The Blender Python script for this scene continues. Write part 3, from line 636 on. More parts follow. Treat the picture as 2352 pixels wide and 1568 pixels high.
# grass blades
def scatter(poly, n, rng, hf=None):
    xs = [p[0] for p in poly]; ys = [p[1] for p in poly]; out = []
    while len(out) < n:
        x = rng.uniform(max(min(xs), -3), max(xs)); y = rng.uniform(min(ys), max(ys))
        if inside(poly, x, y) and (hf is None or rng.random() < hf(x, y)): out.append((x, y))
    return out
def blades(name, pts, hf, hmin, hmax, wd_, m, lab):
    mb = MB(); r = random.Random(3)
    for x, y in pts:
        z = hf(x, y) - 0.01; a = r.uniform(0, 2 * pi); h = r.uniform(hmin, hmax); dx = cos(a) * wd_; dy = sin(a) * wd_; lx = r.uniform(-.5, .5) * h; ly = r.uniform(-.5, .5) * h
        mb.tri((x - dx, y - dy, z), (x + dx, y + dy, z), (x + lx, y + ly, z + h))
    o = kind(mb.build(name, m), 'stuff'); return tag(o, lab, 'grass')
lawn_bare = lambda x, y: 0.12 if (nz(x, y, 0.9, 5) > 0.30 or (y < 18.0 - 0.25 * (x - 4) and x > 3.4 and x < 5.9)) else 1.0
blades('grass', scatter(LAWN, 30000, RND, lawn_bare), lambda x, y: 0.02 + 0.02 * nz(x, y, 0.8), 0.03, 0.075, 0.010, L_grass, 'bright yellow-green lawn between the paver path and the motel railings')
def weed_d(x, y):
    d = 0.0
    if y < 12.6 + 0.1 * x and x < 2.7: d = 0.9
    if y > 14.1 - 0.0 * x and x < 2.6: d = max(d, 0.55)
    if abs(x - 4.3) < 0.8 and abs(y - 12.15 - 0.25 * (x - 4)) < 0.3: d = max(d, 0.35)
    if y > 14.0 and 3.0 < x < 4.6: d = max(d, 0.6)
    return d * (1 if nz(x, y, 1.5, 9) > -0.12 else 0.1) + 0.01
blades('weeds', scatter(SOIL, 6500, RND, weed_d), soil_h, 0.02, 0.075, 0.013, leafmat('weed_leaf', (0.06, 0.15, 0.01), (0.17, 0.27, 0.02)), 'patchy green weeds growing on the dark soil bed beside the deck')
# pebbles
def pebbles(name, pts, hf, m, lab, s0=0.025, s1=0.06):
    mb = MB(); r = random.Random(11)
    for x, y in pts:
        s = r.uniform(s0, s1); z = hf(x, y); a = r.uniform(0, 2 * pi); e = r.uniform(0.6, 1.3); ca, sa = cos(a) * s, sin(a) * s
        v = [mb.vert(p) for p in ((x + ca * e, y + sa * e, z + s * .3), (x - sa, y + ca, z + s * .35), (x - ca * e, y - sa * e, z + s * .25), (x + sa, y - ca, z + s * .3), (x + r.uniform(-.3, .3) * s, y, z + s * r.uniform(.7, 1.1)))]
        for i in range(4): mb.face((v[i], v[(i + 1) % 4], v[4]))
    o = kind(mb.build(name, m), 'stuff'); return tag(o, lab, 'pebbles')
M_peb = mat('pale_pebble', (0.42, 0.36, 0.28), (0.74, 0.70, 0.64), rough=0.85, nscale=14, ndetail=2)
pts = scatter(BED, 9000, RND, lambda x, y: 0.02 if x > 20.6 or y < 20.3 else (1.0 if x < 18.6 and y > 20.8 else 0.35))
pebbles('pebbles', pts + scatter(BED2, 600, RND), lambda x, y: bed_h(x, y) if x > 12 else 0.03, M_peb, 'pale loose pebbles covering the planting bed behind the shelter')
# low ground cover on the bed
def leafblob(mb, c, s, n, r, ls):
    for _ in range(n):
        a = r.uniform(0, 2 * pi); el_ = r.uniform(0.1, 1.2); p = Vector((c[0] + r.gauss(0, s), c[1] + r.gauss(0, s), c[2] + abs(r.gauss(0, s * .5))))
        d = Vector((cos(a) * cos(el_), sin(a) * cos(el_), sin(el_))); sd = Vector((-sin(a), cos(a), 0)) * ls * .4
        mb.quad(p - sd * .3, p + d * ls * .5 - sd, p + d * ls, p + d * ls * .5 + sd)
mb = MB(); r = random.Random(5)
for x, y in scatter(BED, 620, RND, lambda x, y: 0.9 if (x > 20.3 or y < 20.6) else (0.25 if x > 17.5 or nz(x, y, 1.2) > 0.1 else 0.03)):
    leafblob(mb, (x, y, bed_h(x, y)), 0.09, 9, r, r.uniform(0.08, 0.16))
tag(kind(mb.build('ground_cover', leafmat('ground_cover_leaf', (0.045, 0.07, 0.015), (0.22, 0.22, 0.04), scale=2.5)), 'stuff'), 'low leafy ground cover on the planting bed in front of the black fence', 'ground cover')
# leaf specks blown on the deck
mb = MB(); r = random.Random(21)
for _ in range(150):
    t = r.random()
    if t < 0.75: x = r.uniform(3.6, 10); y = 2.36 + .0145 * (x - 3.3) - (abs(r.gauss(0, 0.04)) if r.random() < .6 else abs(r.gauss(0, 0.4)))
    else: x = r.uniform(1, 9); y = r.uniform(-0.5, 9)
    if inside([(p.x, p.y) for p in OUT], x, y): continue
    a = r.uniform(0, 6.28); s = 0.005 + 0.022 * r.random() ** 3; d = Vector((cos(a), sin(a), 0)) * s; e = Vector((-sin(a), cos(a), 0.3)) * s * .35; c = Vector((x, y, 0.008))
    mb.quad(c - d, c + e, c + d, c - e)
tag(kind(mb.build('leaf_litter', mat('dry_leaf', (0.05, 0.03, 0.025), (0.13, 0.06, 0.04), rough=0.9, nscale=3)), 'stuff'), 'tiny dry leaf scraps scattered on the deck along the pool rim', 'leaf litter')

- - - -

YOUR INSTRUCTIONS » Extract each line of the listing above, copying it word for word.

ANSWER IN FULL »
The Blender Python script for this scene continues. Write part 3, from line 636 on. More parts follow. Treat the picture as 2352 pixels wide and 1568 pixels high.
# grass blades
def scatter(poly, n, rng, hf=None):
    xs = [p[0] for p in poly]; ys = [p[1] for p in poly]; out = []
    while len(out) < n:
        x = rng.uniform(max(min(xs), -3), max(xs)); y = rng.uniform(min(ys), max(ys))
        if inside(poly, x, y) and (hf is None or rng.random() < hf(x, y)): out.append((x, y))
    return out
def blades(name, pts, hf, hmin, hmax, wd_, m, lab):
    mb = MB(); r = random.Random(3)
    for x, y in pts:
        z = hf(x, y) - 0.01; a = r.uniform(0, 2 * pi); h = r.uniform(hmin, hmax); dx = cos(a) * wd_; dy = sin(a) * wd_; lx = r.uniform(-.5, .5) * h; ly = r.uniform(-.5, .5) * h
        mb.tri((x - dx, y - dy, z), (x + dx, y + dy, z), (x + lx, y + ly, z + h))
    o = kind(mb.build(name, m), 'stuff'); return tag(o, lab, 'grass')
lawn_bare = lambda x, y: 0.12 if (nz(x, y, 0.9, 5) > 0.30 or (y < 18.0 - 0.25 * (x - 4) and x > 3.4 and x < 5.9)) else 1.0
blades('grass', scatter(LAWN, 30000, RND, lawn_bare), lambda x, y: 0.02 + 0.02 * nz(x, y, 0.8), 0.03, 0.075, 0.010, L_grass, 'bright yellow-green lawn between the paver path and the motel railings')
def weed_d(x, y):
    d = 0.0
    if y < 12.6 + 0.1 * x and x < 2.7: d = 0.9
    if y > 14.1 - 0.0 * x and x < 2.6: d = max(d, 0.55)
    if abs(x - 4.3) < 0.8 and abs(y - 12.15 - 0.25 * (x - 4)) < 0.3: d = max(d, 0.35)
    if y > 14.0 and 3.0 < x < 4.6: d = max(d, 0.6)
    return d * (1 if nz(x, y, 1.5, 9) > -0.12 else 0.1) + 0.01
blades('weeds', scatter(SOIL, 6500, RND, weed_d), soil_h, 0.02, 0.075, 0.013, leafmat('weed_leaf', (0.06, 0.15, 0.01), (0.17, 0.27, 0.02)), 'patchy green weeds growing on the dark soil bed beside the deck')
# pebbles
def pebbles(name, pts, hf, m, lab, s0=0.025, s1=0.06):
    mb = MB(); r = random.Random(11)
    for x, y in pts:
        s = r.uniform(s0, s1); z = hf(x, y); a = r.uniform(0, 2 * pi); e = r.uniform(0.6, 1.3); ca, sa = cos(a) * s, sin(a) * s
        v = [mb.vert(p) for p in ((x + ca * e, y + sa * e, z + s * .3), (x - sa, y + ca, z + s * .35), (x - ca * e, y - sa * e, z + s * .25), (x + sa, y - ca, z + s * .3), (x + r.uniform(-.3, .3) * s, y, z + s * r.uniform(.7, 1.1)))]
        for i in range(4): mb.face((v[i], v[(i + 1) % 4], v[4]))
    o = kind(mb.build(name, m), 'stuff'); return tag(o, lab, 'pebbles')
M_peb = mat('pale_pebble', (0.42, 0.36, 0.28), (0.74, 0.70, 0.64), rough=0.85, nscale=14, ndetail=2)
pts = scatter(BED, 9000, RND, lambda x, y: 0.02 if x > 20.6 or y < 20.3 else (1.0 if x < 18.6 and y > 20.8 else 0.35))
pebbles('pebbles', pts + scatter(BED2, 600, RND), lambda x, y: bed_h(x, y) if x > 12 else 0.03, M_peb, 'pale loose pebbles covering the planting bed behind the shelter')
# low ground cover on the bed
def leafblob(mb, c, s, n, r, ls):
    for _ in range(n):
        a = r.uniform(0, 2 * pi); el_ = r.uniform(0.1, 1.2); p = Vector((c[0] + r.gauss(0, s), c[1] + r.gauss(0, s), c[2] + abs(r.gauss(0, s * .5))))
        d = Vector((cos(a) * cos(el_), sin(a) * cos(el_), sin(el_))); sd = Vector((-sin(a), cos(a), 0)) * ls * .4
        mb.quad(p - sd * .3, p + d * ls * .5 - sd, p + d * ls, p + d * ls * .5 + sd)
mb = MB(); r = random.Random(5)
for x, y in scatter(BED, 620, RND, lambda x, y: 0.9 if (x > 20.3 or y < 20.6) else (0.25 if x > 17.5 or nz(x, y, 1.2) > 0.1 else 0.03)):
    leafblob(mb, (x, y, bed_h(x, y)), 0.09, 9, r, r.uniform(0.08, 0.16))
tag(kind(mb.build('ground_cover', leafmat('ground_cover_leaf', (0.045, 0.07, 0.015), (0.22, 0.22, 0.04), scale=2.5)), 'stuff'), 'low leafy ground cover on the planting bed in front of the black fence', 'ground cover')
# leaf specks blown on the deck
mb = MB(); r = random.Random(21)
for _ in range(150):
    t = r.random()
    if t < 0.75: x = r.uniform(3.6, 10); y = 2.36 + .0145 * (x - 3.3) - (abs(r.gauss(0, 0.04)) if r.random() < .6 else abs(r.gauss(0, 0.4)))
    else: x = r.uniform(1, 9); y = r.uniform(-0.5, 9)
    if inside([(p.x, p.y) for p in OUT], x, y): continue
    a = r.uniform(0, 6.28); s = 0.005 + 0.022 * r.random() ** 3; d = Vector((cos(a), sin(a), 0)) * s; e = Vector((-sin(a), cos(a), 0.3)) * s * .35; c = Vector((x, y, 0.008))
    mb.quad(c - d, c + e, c + d, c - e)
tag(kind(mb.build('leaf_litter', mat('dry_leaf', (0.05, 0.03, 0.025), (0.13, 0.06, 0.04), rough=0.9, nscale=3)), 'stuff'), 'tiny dry leaf scraps scattered on the deck along the pool rim', 'leaf litter')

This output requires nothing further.